I need some help. I have a program that emails a text file to the user. They now want this file formatted to a Word .DOC file (with specific margins, font sizes, etc.). I have no idea how I can make this happen. Changing the file extension from .TXT to .DOC makes no difference at all.

We're on AIX on Progress 9.1D CHUI. Has anybody got any info that can help me? I'd so very much appreciate it.

TIA
 
THis is a start for ya. I found this from the PEG. I've never done it myself, I've sent stuff to EXCEL before, but not word.

/*****************************************/
/*use this to keep the application handle*/
DEF VAR wordapp AS COM-HANDLE.
/*create the word application*/
CREATE "word.Application" wordapp.
/*display the application*/
wordapp:VISIBLE = TRUE.
/*add new document*/
wordapp:Documents:ADD().
/*write something on the document*/
wordapp:SELECTION:TEXT = "hello World".
/*free the memory*/
RELEASE OBJECT wordapp.

/**************************************/
HTH, Shawnna
 
Shawnna,

Word is a windows app, and can only be invoked from a Windows client. Faelcu is on ChUI AIX.

Mike.
 
I don't want to actually work with Word, just put some formatting into the text file that I output so the users can open the file in Word without having to manually put in all the formatting.

HTH
TIA
 
I suppose you could research Rich Text format and output your document as a .rtf file. I suspect, though, that HTML wuld be simpler -- Word can read .html files as long as you don't try to do anything too complicated.

Mike.
 
I'd vote for HTML, too, but you might not have as much control as you want over the attributes you mentioned (specific margins, font sizes, etc.)

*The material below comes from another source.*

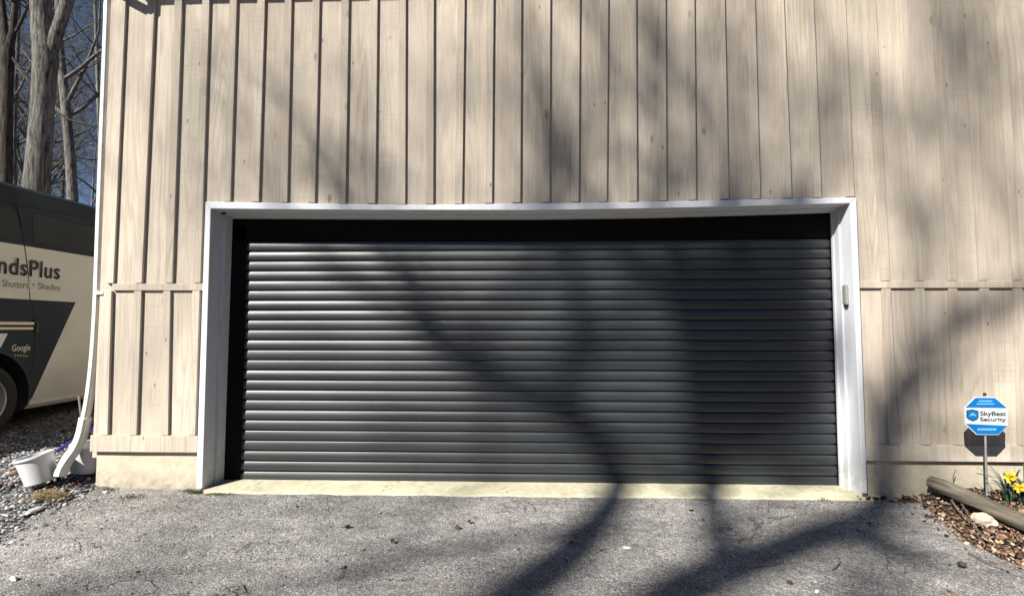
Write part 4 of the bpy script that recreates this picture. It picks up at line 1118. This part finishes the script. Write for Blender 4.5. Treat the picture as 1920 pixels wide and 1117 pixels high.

This sounds very much like an idiotic requirement that begs the question, "Why?" Is the reader of the email so delicate that s/he can't bear the sight of monospaced text? Is your pointy-haired boss so clueless about the technology that s/he doesn't know what s/he's asking for?

If there is a good reason for this, the more reasonable approach is probably to process the message in Word afterwards. (Instead of mailing the file from Progress, deposit it on a PC where a client application can pick it up, format it, and mail it. You'd need to reference Word and the CDO object library.)

(Any sarcasm in this message is NOT directed at the participants in this discusssion.)
 
I had to do something like this and output the report in HTML, then emailed it to the users. One user had Outlook 95 which doesn't understand HTML. I had to attach the HTML as well as include it in the email so that user could open the attachment in IE (or word or whatever) to view the report.

You can also do PDF - there's some free Progress code on how to do this at although their site appears to be having webspeed issues at the moment. I've not used this, but I know many have and say it works very well. You could do this from AIX.

Recently I re-wrote a Crystal report in Progress and didn't use fonts, just a normal Progress report. The user hated it because of the look. All of the information was there just fine, but they threw such a fit that I had to change it. Oh, well, I learned some new things while doing that. :)

Rich
 
The user hated it because of the look. All of the information was there just fine, but they threw such a fit that I had to change it. Oh, well, I learned some new things while doing that.

I hope one of the things you learned is that when your users value style over substance, get a big stick and beat the cr@p out of them. Or just give them cr@p but make it look pretty.

Oh, I'm ranting, aren't I... :)
 
ranting... yes.....speaking the truth...yes
(remember the mantra ...customer is always right...the customer is always right even if they are wrong)

Faelcu, your original request is flawed....

"email a text file" and "formatted as Word .Doc" are not the same thing.

you could email a word .doc file as an attachment.
your progress application would have to create the output file in the appropriate format.
 
Oh I ranted plenty and started down the hall with my big stick, but then remembered I like being employed, so I went back to my desk. ;)

It wasn't that hard to give them what they wanted and something I needed to learn anyhow, so I didn't mind TOO much.